%%

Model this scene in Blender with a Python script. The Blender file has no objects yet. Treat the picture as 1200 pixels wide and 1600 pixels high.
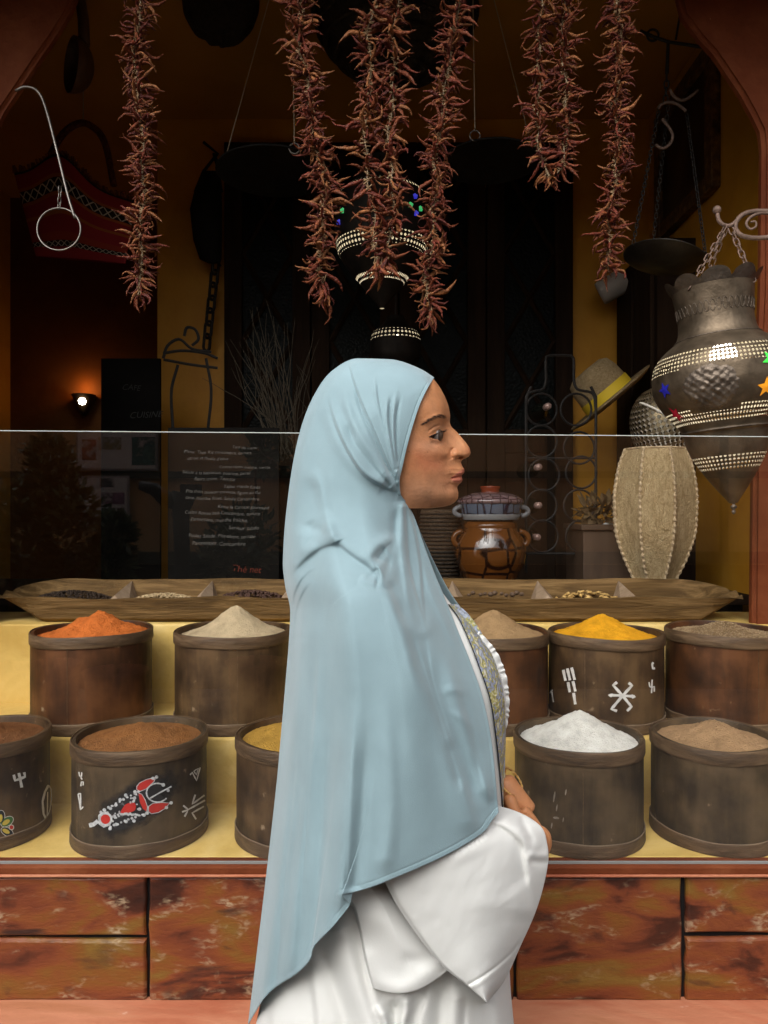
import bpy, bmesh, math, random
import numpy as np
from mathutils import Vector, Matrix

# ------------------------------------------------------------------ camera, sky, sun, exposure
SC = bpy.context.scene
COL = SC.collection
CAMZ = 1.42
FPX = 26.0 / 36.0 * 1600.0
cam_d = bpy.data.cameras.new("camera")
cam_d.sensor_fit = 'VERTICAL'; cam_d.sensor_height = 36.0; cam_d.sensor_width = 27.0; cam_d.lens = 26.0
cam_d.clip_start = 0.02; cam_d.clip_end = 500.0
cam = bpy.data.objects.new("camera", cam_d); COL.objects.link(cam)
cam.location = (0, 0, CAMZ); cam.rotation_euler = (math.radians(90), 0, 0)
SC.camera = cam

SUN_EL, SUN_AZ = 42.0, 205.0           # azimuth clockwise from +Y (north): the light comes from behind the camera, a little to the left
world = bpy.data.worlds.new("World"); SC.world = world; world.use_nodes = True
wn = world.node_tree.nodes; wl = world.node_tree.links
for n in list(wn): wn.remove(n)
w_out = wn.new("ShaderNodeOutputWorld"); w_bg = wn.new("ShaderNodeBackground")
w_sky = wn.new("ShaderNodeTexSky"); w_hsv = wn.new("ShaderNodeHueSaturation")
w_sky.sky_type = 'NISHITA'; w_sky.sun_disc = False
w_sky.sun_elevation = math.radians(SUN_EL); w_sky.sun_rotation = math.radians(SUN_AZ)
w_sky.air_density = 1.0; w_sky.dust_density = 4.0; w_sky.ozone_density = 1.0
w_hsv.inputs["Saturation"].default_value = 0.25
wl.new(w_sky.outputs[0], w_hsv.inputs["Color"]); wl.new(w_hsv.outputs[0], w_bg.inputs[0])
w_bg.inputs[1].default_value = 0.15
wl.new(w_bg.outputs[0], w_out.inputs[0])

sun_d = bpy.data.lights.new("sun", 'SUN'); sun_d.energy = 1.3; sun_d.angle = math.radians(60); sun_d.color = (1.0, 0.97, 0.92)
sun = bpy.data.objects.new("sun", sun_d); COL.objects.link(sun)
_az, _el = math.radians(SUN_AZ), math.radians(SUN_EL)
_dir = Vector((math.sin(_az) * math.cos(_el), math.cos(_az) * math.cos(_el), math.sin(_el)))
sun.rotation_euler = (-_dir).to_track_quat('-Z', 'Y').to_euler(); sun.location = (0, -3, 9)

SC.view_settings.view_transform = 'Standard'; SC.view_settings.look = 'None'
SC.view_settings.gamma = 1.0; SC.view_settings.use_curve_mapping = False
SC.view_settings.exposure = 0.80
SC.render.engine = 'CYCLES'
SC.cycles.max_bounces = 8; SC.cycles.diffuse_bounces = 4; SC.cycles.glossy_bounces = 3
SC.cycles.transmission_bounces = 4; SC.cycles.transparent_max_bounces = 12
SC.cycles.use_denoising = True
SC.cycles.sample_clamp_indirect = 4.0

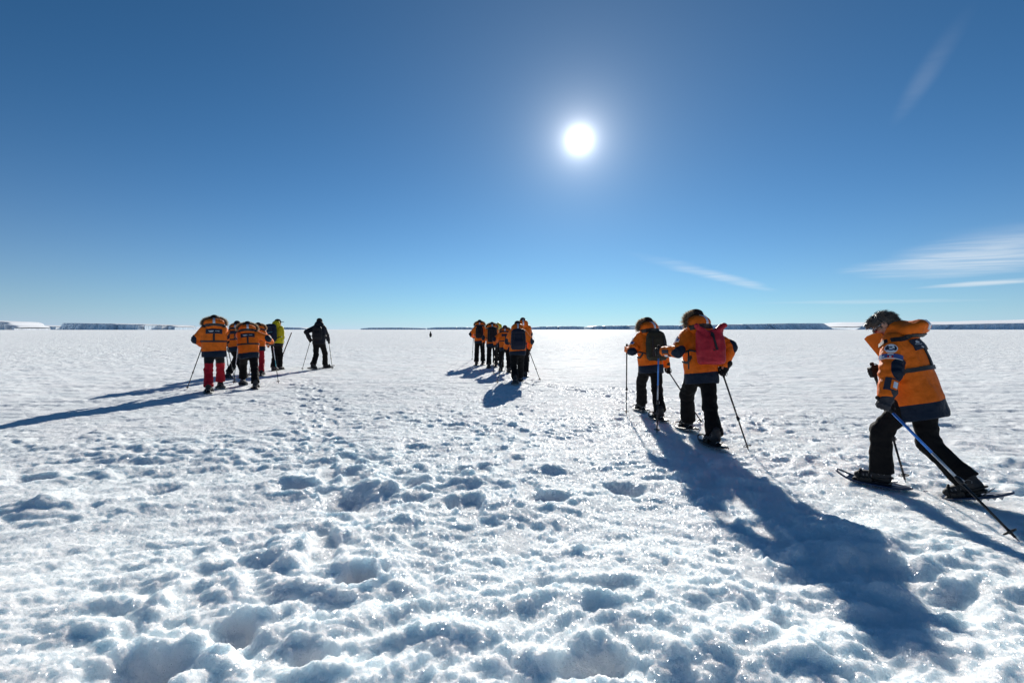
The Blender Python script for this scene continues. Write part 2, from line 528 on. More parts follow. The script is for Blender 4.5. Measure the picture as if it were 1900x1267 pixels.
# ------------------------------------------------------------------ icebergs and the far ice cap
def ice_mat(name, col, rough, bump, scale):
    def fn(g):
        co = obj_co(g)
        st = g.n('ShaderNodeTexNoise', {'Vector': g.vm('MULTIPLY', co, (1, 1, 0.25)), 'Scale': scale, 'Detail': 6.0, 'Roughness': 0.6}).outputs[0]
        la = g.n('ShaderNodeTexNoise', {'Vector': g.vm('MULTIPLY', co, (0.1, 0.1, 3)), 'Scale': scale * 2, 'Detail': 3.0}).outputs[0]
        f = g.m('ADD', g.m('MULTIPLY', st, 0.7), g.m('MULTIPLY', la, 0.3))
        c = g.mix(g.ramp(f, 0.35, 0.65), tuple(v * 0.82 for v in col) + (1,), tuple(min(1, v * 1.12) for v in col) + (1,))
        b = g.n('ShaderNodeBump', {'Height': st, 'Strength': bump, 'Distance': 3.0}).outputs[0]
        return g.n('ShaderNodeBsdfPrincipled', {'Base Color': c, 'Roughness': rough, 'Normal': b}).outputs[0]
    return material(name, fn)
M['ice_cliff'] = ice_mat('ice_cliff', (0.70, 0.81, 0.90), 0.55, 0.5, 0.12)
M['ice_white'] = ice_mat('ice_white', (0.82, 0.86, 0.90), 0.65, 0.5, 0.10)
M['snow_cap'] = plain_mat('snow_cap', (0.86, 0.89, 0.92), 0.7, 0, 0.05, 0.05)

def fx(px, dist):                     # x of a photo column at a distance straight ahead
    return (px - CX) / FPX * dist
def fz(py, dist):
    return EYE + (HY - py) / FPX * dist

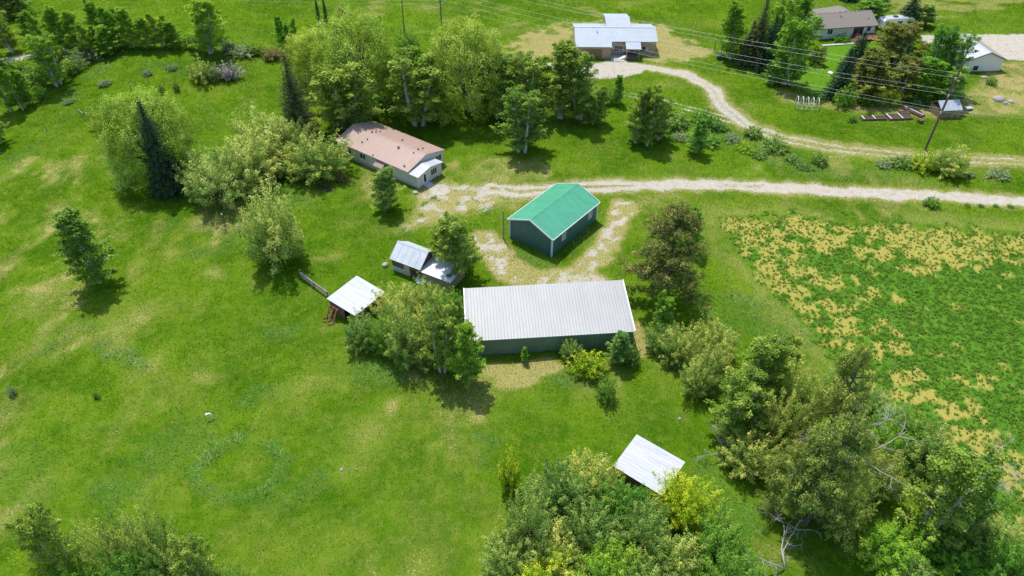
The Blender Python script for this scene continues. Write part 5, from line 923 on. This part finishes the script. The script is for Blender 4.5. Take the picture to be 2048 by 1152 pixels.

%%

Exercise goal: Without the pictures, return all the records precisely as they stand.

Solution for this task:
Model this scene in Blender with a Python script. The Blender file has no objects yet. Treat the picture as 1200 pixels wide and 1600 pixels high.
import bpy, bmesh, math, random
import numpy as np
from mathutils import Vector, Matrix

# ------------------------------------------------------------------ camera, sky, sun, exposure
SC = bpy.context.scene
COL = SC.collection
CAMZ = 1.42
FPX = 26.0 / 36.0 * 1600.0
cam_d = bpy.data.cameras.new("camera")
cam_d.sensor_fit = 'VERTICAL'; cam_d.sensor_height = 36.0; cam_d.sensor_width = 27.0; cam_d.lens = 26.0
cam_d.clip_start = 0.02; cam_d.clip_end = 500.0
cam = bpy.data.objects.new("camera", cam_d); COL.objects.link(cam)
cam.location = (0, 0, CAMZ); cam.rotation_euler = (math.radians(90), 0, 0)
SC.camera = cam

SUN_EL, SUN_AZ = 42.0, 205.0           # azimuth clockwise from +Y (north): the light comes from behind the camera, a little to the left
world = bpy.data.worlds.new("World"); SC.world = world; world.use_nodes = True
wn = world.node_tree.nodes; wl = world.node_tree.links
for n in list(wn): wn.remove(n)
w_out = wn.new("ShaderNodeOutputWorld"); w_bg = wn.new("ShaderNodeBackground")
w_sky = wn.new("ShaderNodeTexSky"); w_hsv = wn.new("ShaderNodeHueSaturation")
w_sky.sky_type = 'NISHITA'; w_sky.sun_disc = False
w_sky.sun_elevation = math.radians(SUN_EL); w_sky.sun_rotation = math.radians(SUN_AZ)
w_sky.air_density = 1.0; w_sky.dust_density = 4.0; w_sky.ozone_density = 1.0
w_hsv.inputs["Saturation"].default_value = 0.25
wl.new(w_sky.outputs[0], w_hsv.inputs["Color"]); wl.new(w_hsv.outputs[0], w_bg.inputs[0])
w_bg.inputs[1].default_value = 0.15
wl.new(w_bg.outputs[0], w_out.inputs[0])

sun_d = bpy.data.lights.new("sun", 'SUN'); sun_d.energy = 1.3; sun_d.angle = math.radians(60); sun_d.color = (1.0, 0.97, 0.92)
sun = bpy.data.objects.new("sun", sun_d); COL.objects.link(sun)
_az, _el = math.radians(SUN_AZ), math.radians(SUN_EL)
_dir = Vector((math.sin(_az) * math.cos(_el), math.cos(_az) * math.cos(_el), math.sin(_el)))
sun.rotation_euler = (-_dir).to_track_quat('-Z', 'Y').to_euler(); sun.location = (0, -3, 9)

SC.view_settings.view_transform = 'Standard'; SC.view_settings.look = 'None'
SC.view_settings.gamma = 1.0; SC.view_settings.use_curve_mapping = False
SC.view_settings.exposure = 0.80
SC.render.engine = 'CYCLES'
SC.cycles.max_bounces = 8; SC.cycles.diffuse_bounces = 4; SC.cycles.glossy_bounces = 3
SC.cycles.transmission_bounces = 4; SC.cycles.transparent_max_bounces = 12
SC.cycles.use_denoising = True
SC.cycles.sample_clamp_indirect = 4.0

The Blender Python script for this scene continues. Write part 2, from line 528 on. More parts follow. The script is for Blender 4.5. Measure the picture as if it were 1900x1267 pixels.
# ------------------------------------------------------------------ icebergs and the far ice cap
def ice_mat(name, col, rough, bump, scale):
    def fn(g):
        co = obj_co(g)
        st = g.n('ShaderNodeTexNoise', {'Vector': g.vm('MULTIPLY', co, (1, 1, 0.25)), 'Scale': scale, 'Detail': 6.0, 'Roughness': 0.6}).outputs[0]
        la = g.n('ShaderNodeTexNoise', {'Vector': g.vm('MULTIPLY', co, (0.1, 0.1, 3)), 'Scale': scale * 2, 'Detail': 3.0}).outputs[0]
        f = g.m('ADD', g.m('MULTIPLY', st, 0.7), g.m('MULTIPLY', la, 0.3))
        c = g.mix(g.ramp(f, 0.35, 0.65), tuple(v * 0.82 for v in col) + (1,), tuple(min(1, v * 1.12) for v in col) + (1,))
        b = g.n('ShaderNodeBump', {'Height': st, 'Strength': bump, 'Distance': 3.0}).outputs[0]
        return g.n('ShaderNodeBsdfPrincipled', {'Base Color': c, 'Roughness': rough, 'Normal': b}).outputs[0]
    return material(name, fn)
M['ice_cliff'] = ice_mat('ice_cliff', (0.70, 0.81, 0.90), 0.55, 0.5, 0.12)
M['ice_white'] = ice_mat('ice_white', (0.82, 0.86, 0.90), 0.65, 0.5, 0.10)
M['snow_cap'] = plain_mat('snow_cap', (0.86, 0.89, 0.92), 0.7, 0, 0.05, 0.05)

def fx(px, dist):                     # x of a photo column at a distance straight ahead
    return (px - CX) / FPX * dist
def fz(py, dist):
    return EYE + (HY - py) / FPX * dist

The Blender Python script for this scene continues. Write part 5, from line 923 on. This part finishes the script. The script is for Blender 4.5. Take the picture to be 2048 by 1152 pixels.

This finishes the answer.